BP's partner in the Deepwater Horizon venture, Transocean, has admitted criminal conduct and agreed to pay $1.4 billion in civil and criminal fines in the Deepwater Horizon disaster, the Justice Department announced on Thursday.

In April 2010, the Deepwater Horizon exploded and burned, killing 11 rig workers and creating the largest oil spill in U.S. history. Federal prosecutors say Transocean has now admitted that its crew members were negligent in proceeding to drill at BP's Macondo well in the Gulf of Mexico, despite clear indications that it was not secure.

In a news release, Acting Associate Attorney General Tony West stated that the settlement "will aid the Gulf region's recovery from the Deepwater Horizon oil spill and required Transocean to take important steps that will help guard against such incidents happening in the future."

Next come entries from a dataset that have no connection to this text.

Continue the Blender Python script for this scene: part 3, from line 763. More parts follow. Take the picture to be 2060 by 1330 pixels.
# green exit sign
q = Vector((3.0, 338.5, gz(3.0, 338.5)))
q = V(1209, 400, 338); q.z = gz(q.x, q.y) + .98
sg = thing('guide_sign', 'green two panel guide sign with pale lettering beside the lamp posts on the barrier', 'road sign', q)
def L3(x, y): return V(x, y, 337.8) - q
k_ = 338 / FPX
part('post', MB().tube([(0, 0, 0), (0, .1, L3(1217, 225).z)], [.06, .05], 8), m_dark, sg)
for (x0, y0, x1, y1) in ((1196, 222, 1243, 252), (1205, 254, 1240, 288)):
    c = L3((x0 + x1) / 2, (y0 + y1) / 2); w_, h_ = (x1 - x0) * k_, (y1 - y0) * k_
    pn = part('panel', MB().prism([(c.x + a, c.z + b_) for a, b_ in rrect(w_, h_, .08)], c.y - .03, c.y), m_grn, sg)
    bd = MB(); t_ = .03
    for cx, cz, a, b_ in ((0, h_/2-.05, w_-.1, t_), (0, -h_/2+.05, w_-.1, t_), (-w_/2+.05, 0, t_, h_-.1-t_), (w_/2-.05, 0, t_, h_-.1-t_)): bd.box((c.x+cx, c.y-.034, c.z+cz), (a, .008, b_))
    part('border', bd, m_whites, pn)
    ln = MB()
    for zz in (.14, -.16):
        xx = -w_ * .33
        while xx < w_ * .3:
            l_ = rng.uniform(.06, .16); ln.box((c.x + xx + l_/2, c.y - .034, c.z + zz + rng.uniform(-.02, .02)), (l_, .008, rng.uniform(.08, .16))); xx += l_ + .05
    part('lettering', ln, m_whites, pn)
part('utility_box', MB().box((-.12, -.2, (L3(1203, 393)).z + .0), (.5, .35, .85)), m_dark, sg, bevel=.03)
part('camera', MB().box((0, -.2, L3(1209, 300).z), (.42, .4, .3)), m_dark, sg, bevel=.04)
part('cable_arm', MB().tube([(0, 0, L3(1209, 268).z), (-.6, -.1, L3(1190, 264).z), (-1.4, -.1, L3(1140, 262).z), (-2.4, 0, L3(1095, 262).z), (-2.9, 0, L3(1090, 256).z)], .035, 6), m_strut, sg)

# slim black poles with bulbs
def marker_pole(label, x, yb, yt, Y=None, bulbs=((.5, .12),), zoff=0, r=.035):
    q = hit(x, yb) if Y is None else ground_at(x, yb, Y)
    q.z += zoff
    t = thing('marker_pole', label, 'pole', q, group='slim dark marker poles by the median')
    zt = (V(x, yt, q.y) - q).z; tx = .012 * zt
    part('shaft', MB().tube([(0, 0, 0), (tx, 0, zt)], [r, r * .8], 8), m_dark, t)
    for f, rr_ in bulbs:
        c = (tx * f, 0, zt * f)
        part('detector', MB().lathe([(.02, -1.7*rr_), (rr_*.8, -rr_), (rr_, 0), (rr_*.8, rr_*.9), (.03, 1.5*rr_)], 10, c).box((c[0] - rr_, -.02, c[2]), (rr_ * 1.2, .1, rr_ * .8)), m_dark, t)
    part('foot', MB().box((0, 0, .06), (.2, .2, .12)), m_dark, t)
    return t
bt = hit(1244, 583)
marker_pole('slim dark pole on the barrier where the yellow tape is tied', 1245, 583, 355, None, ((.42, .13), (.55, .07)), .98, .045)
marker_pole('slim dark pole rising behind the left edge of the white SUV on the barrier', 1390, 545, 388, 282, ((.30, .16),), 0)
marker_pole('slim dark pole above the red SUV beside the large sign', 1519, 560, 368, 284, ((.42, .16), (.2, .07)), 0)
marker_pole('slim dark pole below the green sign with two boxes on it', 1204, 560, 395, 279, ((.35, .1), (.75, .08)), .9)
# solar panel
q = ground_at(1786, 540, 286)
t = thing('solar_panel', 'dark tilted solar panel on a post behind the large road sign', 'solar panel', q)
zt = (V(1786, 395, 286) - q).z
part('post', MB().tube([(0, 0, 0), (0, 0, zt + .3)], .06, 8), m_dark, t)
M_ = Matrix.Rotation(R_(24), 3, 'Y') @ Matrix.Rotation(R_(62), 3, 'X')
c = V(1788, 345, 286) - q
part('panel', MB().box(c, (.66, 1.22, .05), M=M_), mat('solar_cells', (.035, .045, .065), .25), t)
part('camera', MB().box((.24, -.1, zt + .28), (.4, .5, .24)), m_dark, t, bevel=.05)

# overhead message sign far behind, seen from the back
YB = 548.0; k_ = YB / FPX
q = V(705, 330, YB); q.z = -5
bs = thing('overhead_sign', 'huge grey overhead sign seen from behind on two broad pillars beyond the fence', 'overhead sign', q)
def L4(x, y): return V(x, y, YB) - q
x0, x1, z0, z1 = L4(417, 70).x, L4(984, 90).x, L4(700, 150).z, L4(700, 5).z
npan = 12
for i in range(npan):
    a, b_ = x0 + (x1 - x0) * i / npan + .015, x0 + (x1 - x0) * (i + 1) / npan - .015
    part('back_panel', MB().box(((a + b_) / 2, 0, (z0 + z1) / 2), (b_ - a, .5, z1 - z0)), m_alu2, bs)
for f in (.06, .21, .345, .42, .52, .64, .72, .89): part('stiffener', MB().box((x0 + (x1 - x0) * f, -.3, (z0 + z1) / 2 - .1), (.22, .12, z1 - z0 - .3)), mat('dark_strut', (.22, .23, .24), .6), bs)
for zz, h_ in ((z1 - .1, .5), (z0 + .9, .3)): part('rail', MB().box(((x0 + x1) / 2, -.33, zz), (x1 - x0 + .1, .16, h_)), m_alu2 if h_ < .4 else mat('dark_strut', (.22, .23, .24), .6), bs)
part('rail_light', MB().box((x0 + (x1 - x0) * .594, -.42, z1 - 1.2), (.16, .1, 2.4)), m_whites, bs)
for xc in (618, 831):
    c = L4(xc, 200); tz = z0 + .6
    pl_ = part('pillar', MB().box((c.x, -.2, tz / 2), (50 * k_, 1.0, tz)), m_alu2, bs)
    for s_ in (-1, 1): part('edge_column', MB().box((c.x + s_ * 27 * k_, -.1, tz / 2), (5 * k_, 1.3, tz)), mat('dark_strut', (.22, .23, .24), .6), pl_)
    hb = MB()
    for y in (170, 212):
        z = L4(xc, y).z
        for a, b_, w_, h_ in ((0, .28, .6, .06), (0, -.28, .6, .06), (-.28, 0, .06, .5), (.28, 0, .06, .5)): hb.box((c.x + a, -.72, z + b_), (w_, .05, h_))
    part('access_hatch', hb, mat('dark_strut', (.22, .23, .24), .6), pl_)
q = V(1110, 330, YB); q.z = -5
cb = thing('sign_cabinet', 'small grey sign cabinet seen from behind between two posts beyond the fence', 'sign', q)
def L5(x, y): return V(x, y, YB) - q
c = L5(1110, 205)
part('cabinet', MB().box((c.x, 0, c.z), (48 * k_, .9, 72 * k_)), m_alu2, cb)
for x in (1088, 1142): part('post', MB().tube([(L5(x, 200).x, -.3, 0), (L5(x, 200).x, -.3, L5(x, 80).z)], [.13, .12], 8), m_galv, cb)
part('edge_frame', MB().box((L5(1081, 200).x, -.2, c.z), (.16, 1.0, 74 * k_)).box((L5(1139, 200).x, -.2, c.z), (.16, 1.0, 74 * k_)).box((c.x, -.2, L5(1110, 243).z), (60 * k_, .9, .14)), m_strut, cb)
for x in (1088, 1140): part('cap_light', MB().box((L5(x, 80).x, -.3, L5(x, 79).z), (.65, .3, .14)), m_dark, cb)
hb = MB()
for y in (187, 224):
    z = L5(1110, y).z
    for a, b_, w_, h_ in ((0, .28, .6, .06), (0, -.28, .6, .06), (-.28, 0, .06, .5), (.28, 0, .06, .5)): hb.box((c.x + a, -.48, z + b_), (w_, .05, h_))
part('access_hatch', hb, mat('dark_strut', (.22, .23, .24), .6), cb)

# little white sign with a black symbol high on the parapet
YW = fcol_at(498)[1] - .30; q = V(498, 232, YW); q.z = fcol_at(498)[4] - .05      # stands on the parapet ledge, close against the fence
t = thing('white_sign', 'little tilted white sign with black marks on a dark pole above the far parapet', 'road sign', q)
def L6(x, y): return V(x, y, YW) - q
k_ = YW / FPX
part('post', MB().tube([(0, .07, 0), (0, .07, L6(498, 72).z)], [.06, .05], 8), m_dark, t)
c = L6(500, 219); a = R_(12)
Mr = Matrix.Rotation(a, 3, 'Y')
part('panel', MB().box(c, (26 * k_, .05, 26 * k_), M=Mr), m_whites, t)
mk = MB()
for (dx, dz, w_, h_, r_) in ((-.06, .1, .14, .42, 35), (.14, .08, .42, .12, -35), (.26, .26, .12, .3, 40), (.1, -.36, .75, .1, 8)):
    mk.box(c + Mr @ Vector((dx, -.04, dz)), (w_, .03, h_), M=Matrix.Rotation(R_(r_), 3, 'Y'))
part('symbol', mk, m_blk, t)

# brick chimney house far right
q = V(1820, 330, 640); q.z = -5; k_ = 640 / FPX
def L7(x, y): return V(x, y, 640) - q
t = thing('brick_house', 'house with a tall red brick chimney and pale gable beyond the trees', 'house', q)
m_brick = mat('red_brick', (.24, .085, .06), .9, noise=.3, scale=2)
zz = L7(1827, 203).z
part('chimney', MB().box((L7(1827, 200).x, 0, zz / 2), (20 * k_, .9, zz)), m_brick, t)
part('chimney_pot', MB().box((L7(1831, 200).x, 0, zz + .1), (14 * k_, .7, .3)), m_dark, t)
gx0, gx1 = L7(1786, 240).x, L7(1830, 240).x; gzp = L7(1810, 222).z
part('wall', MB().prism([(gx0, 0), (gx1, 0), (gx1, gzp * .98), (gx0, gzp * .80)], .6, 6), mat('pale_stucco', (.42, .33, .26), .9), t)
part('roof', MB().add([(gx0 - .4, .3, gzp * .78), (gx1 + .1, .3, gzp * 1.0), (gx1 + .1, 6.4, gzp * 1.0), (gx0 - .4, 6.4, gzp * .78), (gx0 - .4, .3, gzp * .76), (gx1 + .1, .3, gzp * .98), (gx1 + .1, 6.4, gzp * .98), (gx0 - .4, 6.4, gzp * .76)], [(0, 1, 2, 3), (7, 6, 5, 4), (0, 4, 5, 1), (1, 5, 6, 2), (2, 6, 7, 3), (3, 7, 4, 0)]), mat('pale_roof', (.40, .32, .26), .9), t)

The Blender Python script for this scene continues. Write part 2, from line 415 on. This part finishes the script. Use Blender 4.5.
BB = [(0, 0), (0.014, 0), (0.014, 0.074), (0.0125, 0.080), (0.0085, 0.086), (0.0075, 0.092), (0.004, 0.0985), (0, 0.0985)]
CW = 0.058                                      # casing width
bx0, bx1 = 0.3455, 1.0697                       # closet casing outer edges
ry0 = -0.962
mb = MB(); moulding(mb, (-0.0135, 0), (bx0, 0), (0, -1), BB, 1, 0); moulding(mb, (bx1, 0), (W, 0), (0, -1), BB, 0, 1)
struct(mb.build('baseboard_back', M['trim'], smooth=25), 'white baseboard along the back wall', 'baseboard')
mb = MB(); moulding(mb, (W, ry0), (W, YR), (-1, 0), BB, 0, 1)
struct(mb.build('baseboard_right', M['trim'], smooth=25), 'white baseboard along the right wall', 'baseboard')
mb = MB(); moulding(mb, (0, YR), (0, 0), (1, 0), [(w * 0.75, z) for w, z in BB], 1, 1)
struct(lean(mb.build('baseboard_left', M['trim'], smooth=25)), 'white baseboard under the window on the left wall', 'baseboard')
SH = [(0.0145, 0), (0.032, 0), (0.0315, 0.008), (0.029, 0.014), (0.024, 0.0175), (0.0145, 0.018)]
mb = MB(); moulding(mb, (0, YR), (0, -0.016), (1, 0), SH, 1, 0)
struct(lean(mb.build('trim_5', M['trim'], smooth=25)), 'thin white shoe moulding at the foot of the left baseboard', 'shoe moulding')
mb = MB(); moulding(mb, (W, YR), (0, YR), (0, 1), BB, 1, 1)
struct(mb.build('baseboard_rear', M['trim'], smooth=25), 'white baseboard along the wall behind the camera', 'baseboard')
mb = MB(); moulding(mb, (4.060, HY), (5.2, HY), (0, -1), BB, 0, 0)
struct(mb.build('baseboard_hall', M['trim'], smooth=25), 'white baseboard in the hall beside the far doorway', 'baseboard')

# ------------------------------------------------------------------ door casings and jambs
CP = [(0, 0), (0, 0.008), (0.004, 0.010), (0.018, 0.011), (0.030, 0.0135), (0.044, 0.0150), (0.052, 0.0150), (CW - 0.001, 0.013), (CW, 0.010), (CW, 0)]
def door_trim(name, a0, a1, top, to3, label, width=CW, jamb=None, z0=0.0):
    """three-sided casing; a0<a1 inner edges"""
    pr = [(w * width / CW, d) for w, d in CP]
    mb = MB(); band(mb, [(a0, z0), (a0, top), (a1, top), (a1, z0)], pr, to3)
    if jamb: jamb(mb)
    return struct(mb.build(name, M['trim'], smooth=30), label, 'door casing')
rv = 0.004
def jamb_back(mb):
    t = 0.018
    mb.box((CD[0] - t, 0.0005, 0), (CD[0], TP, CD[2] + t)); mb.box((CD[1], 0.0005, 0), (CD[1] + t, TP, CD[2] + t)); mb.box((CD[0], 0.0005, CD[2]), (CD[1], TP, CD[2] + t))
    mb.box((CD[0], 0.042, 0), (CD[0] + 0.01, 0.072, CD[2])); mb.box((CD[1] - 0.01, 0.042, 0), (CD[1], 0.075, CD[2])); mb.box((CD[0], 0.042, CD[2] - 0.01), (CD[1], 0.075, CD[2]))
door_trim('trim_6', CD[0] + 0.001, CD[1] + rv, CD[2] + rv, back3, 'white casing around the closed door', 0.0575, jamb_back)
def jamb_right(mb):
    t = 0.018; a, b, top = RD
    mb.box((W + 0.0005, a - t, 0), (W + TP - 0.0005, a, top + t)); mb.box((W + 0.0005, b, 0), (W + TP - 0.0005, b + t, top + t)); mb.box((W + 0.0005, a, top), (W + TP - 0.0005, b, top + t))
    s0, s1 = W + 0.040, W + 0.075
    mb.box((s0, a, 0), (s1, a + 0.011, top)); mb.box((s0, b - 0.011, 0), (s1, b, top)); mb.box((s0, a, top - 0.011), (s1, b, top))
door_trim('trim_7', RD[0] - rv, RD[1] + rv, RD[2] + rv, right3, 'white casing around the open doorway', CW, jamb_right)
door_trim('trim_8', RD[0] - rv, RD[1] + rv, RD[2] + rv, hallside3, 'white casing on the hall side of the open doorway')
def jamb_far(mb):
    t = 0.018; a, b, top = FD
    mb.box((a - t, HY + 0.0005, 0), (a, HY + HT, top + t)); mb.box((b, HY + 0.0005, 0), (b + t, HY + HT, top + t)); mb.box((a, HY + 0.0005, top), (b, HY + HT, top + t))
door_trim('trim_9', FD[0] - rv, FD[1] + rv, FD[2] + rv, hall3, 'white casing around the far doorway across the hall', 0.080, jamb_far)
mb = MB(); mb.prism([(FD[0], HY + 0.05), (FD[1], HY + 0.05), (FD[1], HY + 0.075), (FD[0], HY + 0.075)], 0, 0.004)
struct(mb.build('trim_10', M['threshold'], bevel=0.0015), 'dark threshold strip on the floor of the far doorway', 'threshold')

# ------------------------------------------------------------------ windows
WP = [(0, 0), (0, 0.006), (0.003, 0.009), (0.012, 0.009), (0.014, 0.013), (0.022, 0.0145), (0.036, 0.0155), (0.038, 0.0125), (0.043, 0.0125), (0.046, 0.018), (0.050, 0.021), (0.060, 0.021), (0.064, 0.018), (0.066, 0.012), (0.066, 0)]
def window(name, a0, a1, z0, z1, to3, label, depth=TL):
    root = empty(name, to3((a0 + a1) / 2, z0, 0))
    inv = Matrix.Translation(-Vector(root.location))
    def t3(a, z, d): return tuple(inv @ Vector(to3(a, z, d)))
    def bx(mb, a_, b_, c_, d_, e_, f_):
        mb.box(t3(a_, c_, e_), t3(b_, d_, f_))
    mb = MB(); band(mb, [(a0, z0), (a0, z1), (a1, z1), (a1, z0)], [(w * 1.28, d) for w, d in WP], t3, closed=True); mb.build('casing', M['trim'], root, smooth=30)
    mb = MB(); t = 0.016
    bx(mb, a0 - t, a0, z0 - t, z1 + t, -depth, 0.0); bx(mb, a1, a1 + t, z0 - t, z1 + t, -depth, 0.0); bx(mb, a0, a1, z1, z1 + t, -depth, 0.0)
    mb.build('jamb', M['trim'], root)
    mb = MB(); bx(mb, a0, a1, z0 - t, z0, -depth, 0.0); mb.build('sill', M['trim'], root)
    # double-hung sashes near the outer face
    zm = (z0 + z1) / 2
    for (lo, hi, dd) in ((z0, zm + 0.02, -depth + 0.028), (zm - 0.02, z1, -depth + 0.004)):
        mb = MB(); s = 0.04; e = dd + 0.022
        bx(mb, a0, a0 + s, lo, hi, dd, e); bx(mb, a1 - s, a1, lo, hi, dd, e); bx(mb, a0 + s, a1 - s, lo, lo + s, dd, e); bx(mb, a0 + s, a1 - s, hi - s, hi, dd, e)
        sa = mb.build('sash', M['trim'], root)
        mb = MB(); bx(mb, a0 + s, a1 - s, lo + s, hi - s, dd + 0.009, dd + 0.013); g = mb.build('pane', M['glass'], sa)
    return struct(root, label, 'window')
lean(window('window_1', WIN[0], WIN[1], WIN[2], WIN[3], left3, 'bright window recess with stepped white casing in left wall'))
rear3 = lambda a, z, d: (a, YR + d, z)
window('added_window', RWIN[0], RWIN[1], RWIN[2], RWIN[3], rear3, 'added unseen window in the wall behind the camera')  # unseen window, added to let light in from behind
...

If the court approves the settlement, $150 million dollars in criminal penalties will help the ecosystems harmed by the oil spill. Another $150 million will go to fund improved oil spill prevention and response efforts. Most of the $1 billion in civil fines for violating the federal Clean Water Act will go to fund projects for the Gulf states' environmental and economic benefit.

Last November, BP pleaded guilty to criminal charges in the disaster, including lying about the extent of the oil leak, and agreed to pay $4.5 billion in fines and restitution. BP is currently investigating the leakage of an "unidentified substance inconsistent with oil" from the site of the Deepwater Horizon wreckage.